▸ EXERCISE DIRECTIONS
Take each line containing the word "were" and copy it.

▸ Scene script records
----
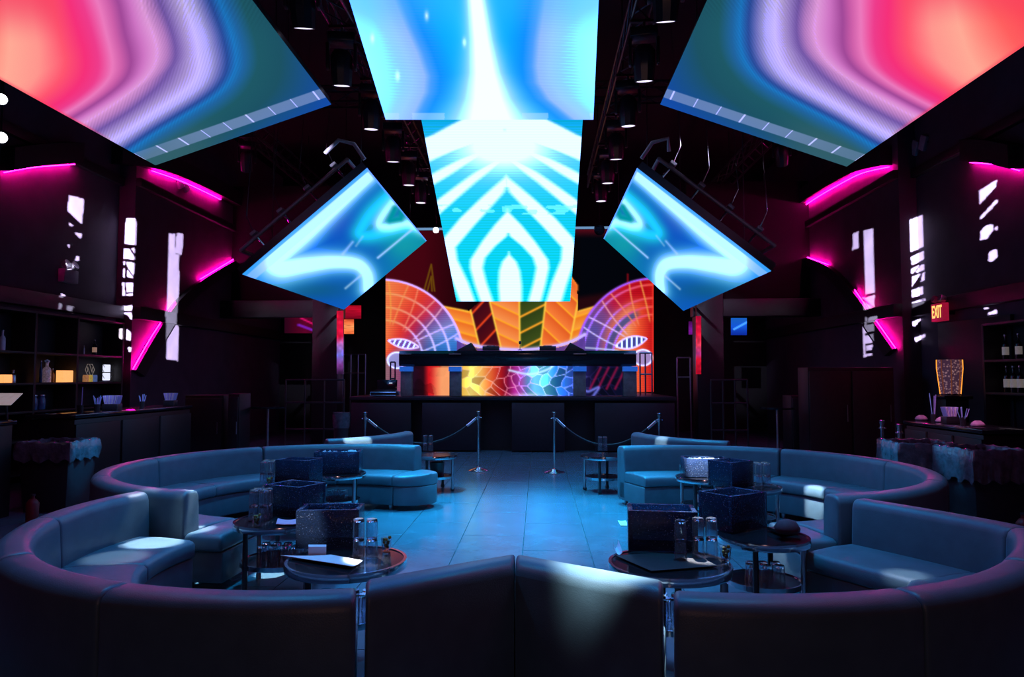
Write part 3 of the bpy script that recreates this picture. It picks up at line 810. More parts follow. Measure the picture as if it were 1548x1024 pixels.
# ================================================================= BOOTH SEATING
def sweep(path, normals, prof, mbx, taper=None):
    k = len(prof); n = len(path); vs = []; fs = []
    for i_, (p, nn) in enumerate(zip(path, normals)):
        w_ = taper[i_] if taper else 1.0
        for d, z in prof:
            d = .345 + (d - .345) * w_; vs.append((p[0] + nn[0] * d, p[1] + nn[1] * d, z))
    for i in range(n - 1):
        for q in range(k): fs.append((i * k + q, i * k + (q + 1) % k, (i + 1) * k + (q + 1) % k, (i + 1) * k + q))
    fs.append(tuple(range(k))[::-1]); fs.append(tuple((n - 1) * k + q for q in range(k)))
    return mbx.add(vs, fs)
BH = 0.72
BACK = [(0, .07), (0, BH - .06), (.012, BH - .025), (.04, BH - .006), (.07, BH), (.13, BH), (.158, BH - .008), (.178, BH - .028), (.188, BH - .06), (.20, .45), (.205, .30), (.205, .07)]
BASE = [(.03, .06), (.03, .285), (.67, .285), (.67, .06)]
CUSH = [(.19, .288), (.19, .40), (.21, .415), (.40, .422), (.64, .415), (.672, .405), (.69, .385), (.692, .31), (.68, .288)]
CUSHF = [(.02, .288), (.01, .31), (.012, .385), (.03, .405), (.06, .415), (.40, .422), (.64, .415), (.672, .405), (.69, .385), (.692, .31), (.68, .288)]

def arc_path(c, R_, a0, a1, step=2.5):
    n = max(3, int(abs(a1 - a0) / step)); P = []; N = []
    for i in range(n + 1):
        a = math.radians(a0 + (a1 - a0) * i / n)
        P.append((c[0] + R_ * math.cos(a), c[1] + R_ * math.sin(a))); N.append((-math.cos(a), -math.sin(a)))
    return P, N
def line_path(A, B, inward):
    A, B = Vector(A), Vector(B); n = 2; t = (B - A).normalized(); nn = Vector((-t.y, t.x))
    if nn.dot(Vector(inward) - A) < 0: nn = -nn
    return [tuple(A.lerp(B, i / n)) for i in range(n + 1)], [tuple(nn)] * (n + 1)
def arcn(c, a): return (-math.cos(math.radians(a)), -math.sin(math.radians(a)))
def poly_path(pts, inside):
    P = [(p.x, p.y) for p in smooth_curve([(a, b2, 0) for a, b2 in pts], 6)]; N = []
    for i in range(len(P)):
        t = (Vector(P[min(i + 1, len(P) - 1)]) - Vector(P[max(i - 1, 0)])).normalized(); nn = Vector((-t.y, t.x))
        if nn.dot(Vector(inside) - Vector(P[i])) < 0: nn = -nn
        N.append(tuple(nn))
    return P, N
def mitre(path, first=None, last=None):
    P, N = path; N = [Vector(n) for n in N]
    for i, m in ((0, first), (-1, last)):
        if m is None: continue
        m = Vector(m); t = (Vector(P[1]) - Vector(P[0])).normalized(); n = N[i]
        N[i] = m / max(.35, m.dot(n))
    if len(N) == 3: N[1] = (N[0] + N[2]) / 2
    return P, [tuple(n) for n in N]
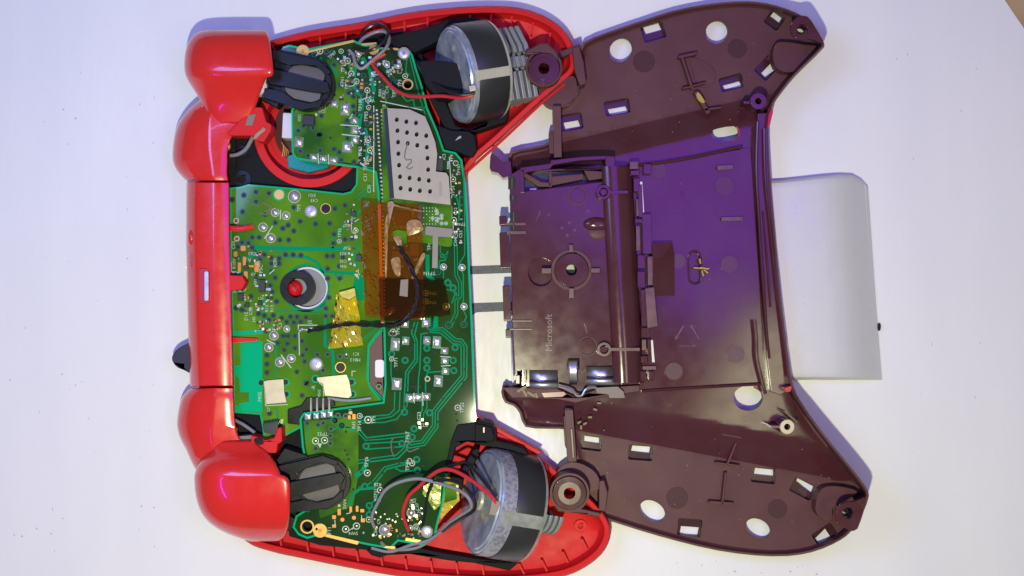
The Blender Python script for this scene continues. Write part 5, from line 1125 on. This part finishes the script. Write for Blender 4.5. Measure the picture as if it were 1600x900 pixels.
----
▸ TASK RESPONSE
Write part 3 of the bpy script that recreates this picture. It picks up at line 810. More parts follow. Measure the picture as if it were 1548x1024 pixels.
The Blender Python script for this scene continues. Write part 5, from line 1125 on. This part finishes the script. Write for Blender 4.5. Measure the picture as if it were 1600x900 pixels.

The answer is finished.